Last week, as part of a plea deal, he got it. Two kinds. Circuit Court Judge Eric Bergstrom agreed to the unusual arrangement.
Shortly after pleading guilty, Durham sat down to a feast of KFC chicken, Popeye's fried chicken, mashed potatoes, coleslaw, carrot cake and Hagen-Dazs ice cream.
And when he is sentenced next month, he'll dine on calzones, pizza, lasagna and ice cream. That's the day he's planning to marry his girlfriend from the East Coast.
Bergstrom said he couldn't comment before the Aug. 6 formal sentencing.
But a colleague, Judge Michael McShane, said judges need flexibility in plea deals.
He said the dinner is an inconsequential concession in a death-penalty case.
"What Eric has to weigh is an odd request versus the raw economics of the taxpayer money that's going to be spent," McShane said.
A plea bargain saves the victim's family from having to sit through an emotional trial, McShane said.
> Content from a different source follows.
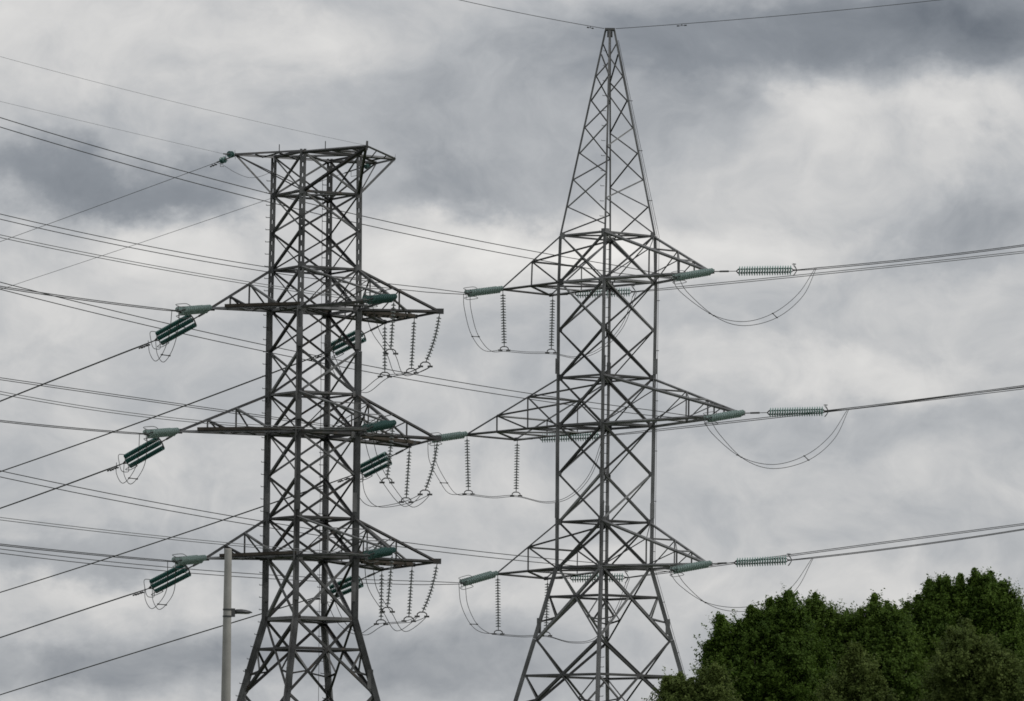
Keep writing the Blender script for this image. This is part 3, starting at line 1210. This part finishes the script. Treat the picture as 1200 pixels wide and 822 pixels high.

Durham's trial was scheduled to last five weeks.
If convicted and given the death penalty or even life in prison, Durham's appeals could last 20 years and cost the state over $1 million, legal experts say.
Durham, 33, agreed to a sentence of life in prison with the possibility of release after 30 years. He agreed not to appeal.
Durham, a New York resident and convicted rapist, pleaded guilty to the June 2006 aggravated murder of Adam Duane Calbreath, 39, of Gresham.
Durham shot Calbreath in the head using a pillow as a silencer. Authorities say Durham wanted to sell ice cream and had ordered from an Oregon company an $18,000 truck that would play music. Durham then changed his mind but was refused a refund.
He came to Oregon for his money and revenge. He killed Calbreath, a former employee of the company, while looking for its owner, Rob Chambers.
Norm Frink, a chief deputy of the Multnomah County district attorney, said his office agreed to the deal because it saved at least one surviving victim from testifying and secured a conviction and life sentence for Durham.
"There's a significant possibility he'd not be convicted of what he did, which was aggravated murder," said Frink, noting Durham might have been convicted of a lesser charge or even acquitted.
Durham asked to serve his sentence in a New York prison.
Oregon has no interstate compact with New York, but the judge said he'd write a letter asking that Durham be transferred to a prison in a nearby state.
Details of the deal spread throughout the courthouse and the jail, but McShane said it won't set a precedent.
But he predicted a surge in unusual demands from defendants.